Source material —
+===+
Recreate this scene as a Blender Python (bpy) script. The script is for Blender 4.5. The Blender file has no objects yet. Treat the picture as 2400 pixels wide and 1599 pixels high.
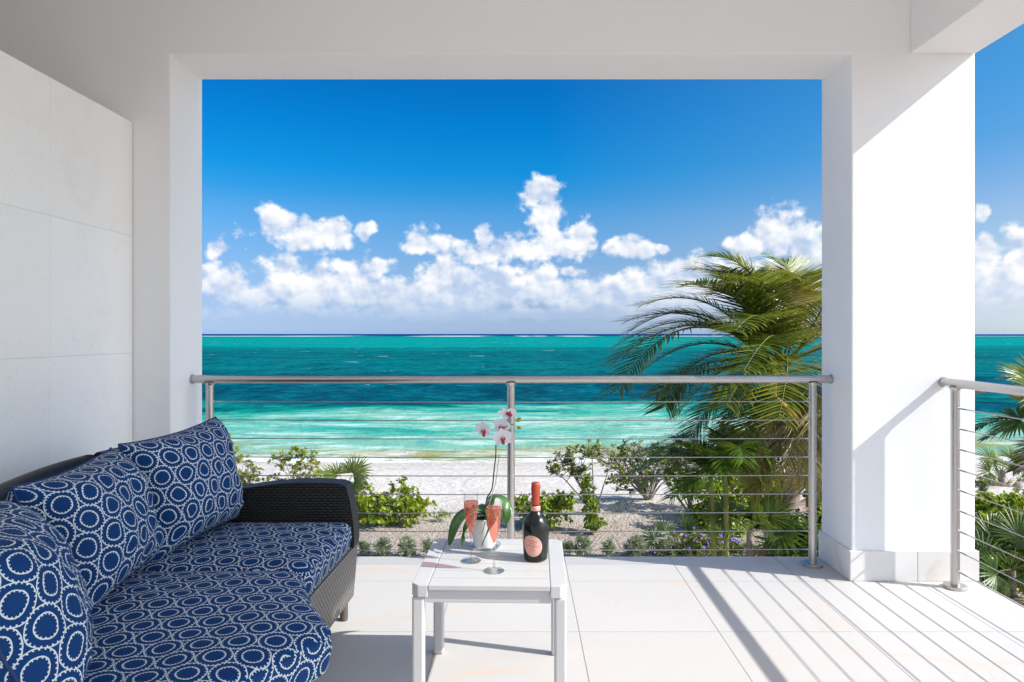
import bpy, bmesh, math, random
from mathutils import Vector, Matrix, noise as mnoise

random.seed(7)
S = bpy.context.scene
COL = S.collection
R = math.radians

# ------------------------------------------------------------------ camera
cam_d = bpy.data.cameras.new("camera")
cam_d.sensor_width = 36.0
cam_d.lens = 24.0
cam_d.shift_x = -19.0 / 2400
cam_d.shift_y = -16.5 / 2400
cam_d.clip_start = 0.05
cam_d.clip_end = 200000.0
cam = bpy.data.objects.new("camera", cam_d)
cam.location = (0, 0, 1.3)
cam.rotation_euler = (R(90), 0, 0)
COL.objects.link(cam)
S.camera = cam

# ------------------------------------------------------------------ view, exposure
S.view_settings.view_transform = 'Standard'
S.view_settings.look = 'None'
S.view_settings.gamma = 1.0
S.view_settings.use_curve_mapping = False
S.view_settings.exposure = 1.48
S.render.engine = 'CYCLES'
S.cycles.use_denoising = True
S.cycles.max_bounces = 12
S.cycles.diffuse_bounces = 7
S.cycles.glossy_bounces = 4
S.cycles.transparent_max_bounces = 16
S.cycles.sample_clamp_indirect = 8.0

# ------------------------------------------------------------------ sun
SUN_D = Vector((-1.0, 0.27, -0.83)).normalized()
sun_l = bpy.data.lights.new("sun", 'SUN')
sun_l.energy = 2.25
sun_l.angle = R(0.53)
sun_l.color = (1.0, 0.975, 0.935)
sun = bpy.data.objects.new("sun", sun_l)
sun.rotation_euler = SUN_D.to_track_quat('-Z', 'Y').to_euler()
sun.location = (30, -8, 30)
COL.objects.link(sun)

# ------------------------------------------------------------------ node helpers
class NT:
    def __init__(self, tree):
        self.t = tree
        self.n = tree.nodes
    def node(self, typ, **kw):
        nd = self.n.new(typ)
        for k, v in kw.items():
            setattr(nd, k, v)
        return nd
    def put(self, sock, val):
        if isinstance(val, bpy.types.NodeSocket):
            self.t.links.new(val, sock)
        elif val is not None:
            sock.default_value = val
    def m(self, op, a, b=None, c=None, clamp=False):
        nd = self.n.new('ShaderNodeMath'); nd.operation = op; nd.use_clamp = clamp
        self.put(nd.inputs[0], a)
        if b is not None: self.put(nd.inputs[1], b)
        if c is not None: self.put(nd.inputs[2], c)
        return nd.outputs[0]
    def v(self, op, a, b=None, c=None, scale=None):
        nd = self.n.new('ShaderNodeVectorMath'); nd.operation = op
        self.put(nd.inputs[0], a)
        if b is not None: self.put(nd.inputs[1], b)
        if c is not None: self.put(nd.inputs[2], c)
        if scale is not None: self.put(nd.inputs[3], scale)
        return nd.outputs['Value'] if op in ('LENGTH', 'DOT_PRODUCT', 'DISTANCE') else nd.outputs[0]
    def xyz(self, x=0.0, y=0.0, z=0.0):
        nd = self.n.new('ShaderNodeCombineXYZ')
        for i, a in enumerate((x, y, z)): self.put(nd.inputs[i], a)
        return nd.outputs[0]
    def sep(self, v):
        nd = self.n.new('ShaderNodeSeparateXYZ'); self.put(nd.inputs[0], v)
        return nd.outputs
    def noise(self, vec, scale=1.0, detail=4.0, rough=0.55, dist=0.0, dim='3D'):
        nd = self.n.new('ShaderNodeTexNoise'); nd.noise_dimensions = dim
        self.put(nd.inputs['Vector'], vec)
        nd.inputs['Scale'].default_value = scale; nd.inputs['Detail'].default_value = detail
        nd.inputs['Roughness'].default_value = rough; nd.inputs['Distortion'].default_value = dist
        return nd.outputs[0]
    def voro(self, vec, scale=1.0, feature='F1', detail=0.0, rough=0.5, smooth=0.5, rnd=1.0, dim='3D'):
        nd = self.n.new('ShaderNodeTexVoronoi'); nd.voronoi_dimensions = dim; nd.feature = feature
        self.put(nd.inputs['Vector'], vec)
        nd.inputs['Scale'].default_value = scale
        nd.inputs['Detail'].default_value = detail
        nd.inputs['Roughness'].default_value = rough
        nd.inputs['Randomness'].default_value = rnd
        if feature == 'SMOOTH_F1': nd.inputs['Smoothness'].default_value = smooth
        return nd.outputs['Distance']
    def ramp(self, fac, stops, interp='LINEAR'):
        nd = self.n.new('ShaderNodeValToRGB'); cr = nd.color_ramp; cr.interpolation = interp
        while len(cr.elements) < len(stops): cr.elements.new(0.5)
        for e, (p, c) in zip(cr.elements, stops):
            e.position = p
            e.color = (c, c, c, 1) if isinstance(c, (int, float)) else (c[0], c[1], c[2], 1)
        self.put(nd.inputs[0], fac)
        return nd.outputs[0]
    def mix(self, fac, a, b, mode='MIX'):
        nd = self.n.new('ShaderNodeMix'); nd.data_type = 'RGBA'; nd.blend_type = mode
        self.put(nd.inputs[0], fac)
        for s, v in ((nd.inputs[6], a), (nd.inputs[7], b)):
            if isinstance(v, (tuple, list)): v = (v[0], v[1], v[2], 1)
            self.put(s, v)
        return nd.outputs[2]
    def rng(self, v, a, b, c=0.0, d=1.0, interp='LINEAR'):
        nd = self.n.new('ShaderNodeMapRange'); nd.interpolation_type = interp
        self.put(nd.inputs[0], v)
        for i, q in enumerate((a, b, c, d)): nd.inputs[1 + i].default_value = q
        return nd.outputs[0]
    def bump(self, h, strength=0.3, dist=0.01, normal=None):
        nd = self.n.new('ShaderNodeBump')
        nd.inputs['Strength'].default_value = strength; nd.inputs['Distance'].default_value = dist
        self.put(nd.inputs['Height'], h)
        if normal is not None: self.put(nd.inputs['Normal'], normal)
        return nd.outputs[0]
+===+
Description of the task —
Your task is to restate word for word the lines from the top of the data to the line containing "S.camera = cam", both ends included, with every picture left out.

Problem solution —
Recreate this scene as a Blender Python (bpy) script. The script is for Blender 4.5. The Blender file has no objects yet. Treat the picture as 2400 pixels wide and 1599 pixels high.
import bpy, bmesh, math, random
from mathutils import Vector, Matrix, noise as mnoise

random.seed(7)
S = bpy.context.scene
COL = S.collection
R = math.radians

# ------------------------------------------------------------------ camera
cam_d = bpy.data.cameras.new("camera")
cam_d.sensor_width = 36.0
cam_d.lens = 24.0
cam_d.shift_x = -19.0 / 2400
cam_d.shift_y = -16.5 / 2400
cam_d.clip_start = 0.05
cam_d.clip_end = 200000.0
cam = bpy.data.objects.new("camera", cam_d)
cam.location = (0, 0, 1.3)
cam.rotation_euler = (R(90), 0, 0)
COL.objects.link(cam)
S.camera = cam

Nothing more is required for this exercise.